A Bauhaus foi proibida pelo poder nazi e não raro mostrada, ao contrário, como símbolo da resistência. A verdade é que alguns de seus membros se acomodaram ao novo regime e outros o apoiaram francamente (veja “a lista dos 11”, no final deste post). Símbolo do modernismo, entretanto, esta escola foi considerada pelos nazistas como um abrigo à subversão “judaica-bolchevique” e eles a fecharam em 1933.  Em seguida aceitaram reabri-la com a condição de que se expulsasse alguns de seus professores, entre os quais Kandinsky, o que Ludwig Mies van der Rohe, o diretor na época, se recusou a fazer.

Inúmeros membros da Bauhaus foram, então, proibidos de trabalhar ou tiveram que deixar a Alemanha. Por isso é tão chocante e difícil de entender que outros tenham contornado ou sustentado o regime fascista, pensando que a “modernidade” das formas (em escala humana), fosse compatível com a estética monumental, aterradora e glacial do nacional-socialismo.
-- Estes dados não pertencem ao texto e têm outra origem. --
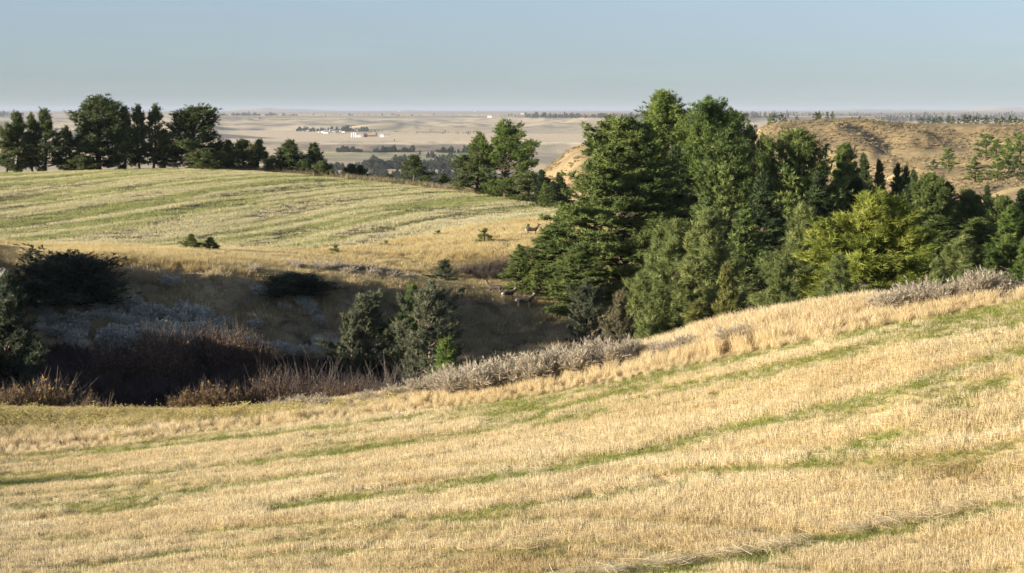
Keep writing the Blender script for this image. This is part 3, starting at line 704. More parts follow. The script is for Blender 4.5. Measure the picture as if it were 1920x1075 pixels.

Coisa que não é bastante discutida, talvez, na história da arquitetura, mas felizmente volta à tona com polêmicas como esta.

Até a próxima que agora é hoje!

A lista dos 11

Alfred Arndt (1896-1976)
Arquiteto da Bauhaus que adere ao partido nacional-socialista nazista em 1937. Trabalha ativamente, inclusive como chefe de propaganda nazista para o regime.

Herbert Bayer (1900-1985)
Grafista. Cria documentos e cartazes de propaganda para o regime nacional-socialista, no estilo Bauhaus.

Friedrich Engemann (1898-1970)
Estudante e depois professor na Bauhaus de 1927 à 1933, ano em que adere ao partido nacional-socialista.

Fritz Ertl (1908-1982)
Austríaco, estuda arquitetura na Bauhaus de 1928 à 1931. Torna-se SS e desenha os projetos para o campo de exterminação de Auschwitz-Birkenau.

Walter Gropius (1883-1969)
Arquiteto, fundador da Bauhaus em 1919, adere à Câmara da Cultura do Reich fundada por Goebbels e participa do concurso da Reichsbank organizada pelo novo poder nacional-socialista. A sua correspondência revela que Gropius era antissemita.

Ludwig Mies van der Rohe (1886-1969)
Arquiteto, diretor da Bauhaus de 1930 a 1933. Expulsa, com a ajuda da polícia, os estudantes comunistas. Negocia com os nazistas para conseguir a reabertura da Bauhaus. Assina uma declaração de apoio a Hitler e adere à “Câmara da Cultura” do Reich.

Ernst Neufert (1900-1986)
Adjunto de Gropius, ensina na Bauhaus. Fascinado por Le Corbusier (outro arquiteto controvertido), escreve a ele para recomendar um aluno que deseja fazer estágio em Paris. Publica o “Guia da Racionalização da Arquitetura”, utilizado até hoje. De 1938 a 1945 Colabora com Albert Speer, o arquiteto oficial do 3° Reich. Seu modelo de referência para o “sistema de medida modular” (à maneira de Le Corbusier) é um homem loiro de 1,75m. Esta foi a “norma” adotada para acelerar as construções nos territórios conquistados pelos nazistas.

Lilly Reich (1885-1947)
Colaboradora de Mies van der Rohe. Em 1934 ela organiza a exposição “Povo alemão – Trabalho alemão”.

Hinnerk Schepper (1897-1957)
Estuda na Bauhaus de 1919 a 1922 e é nomeado diretor do ateliê de pintura mural. Pinta afrescos de propaganda nazista.
Hermann Göring lhe encomenda murais para a sua mansão.

Oskar Schlemmer (1888-1943)
Coreógrafo, diretor de teatro e professor, de 1923 à 1929. Rejeitado por seus colegas em razão de sua simpatia declarada pelo nacional-socialismo, deixa a Bauhaus para ensinar em Breslau. Adere à “Câmara de cultura” do Reich. Realiza para concurso, um afresco com multidão fazendo a saudação nazista. Segundo o historiador Eric Michaud (de quem assisti a notável defesa de tese), Schlemmer escreveu a Goebbels para assegurar o seu apoio ao nacional-socialismo. Mesmo assim, foi considerado “artista degenerado” e proibido de exercer.

Lothar Schreyer (1886-1966)
Predecessor de Oskar Schlemmer na Bauhaus. Em 1933 assina uma declaração de obediência e apoio a Hitler. Mesmo assim, em 1937 também foi classificado “artista degenerado” e proibido de exercer.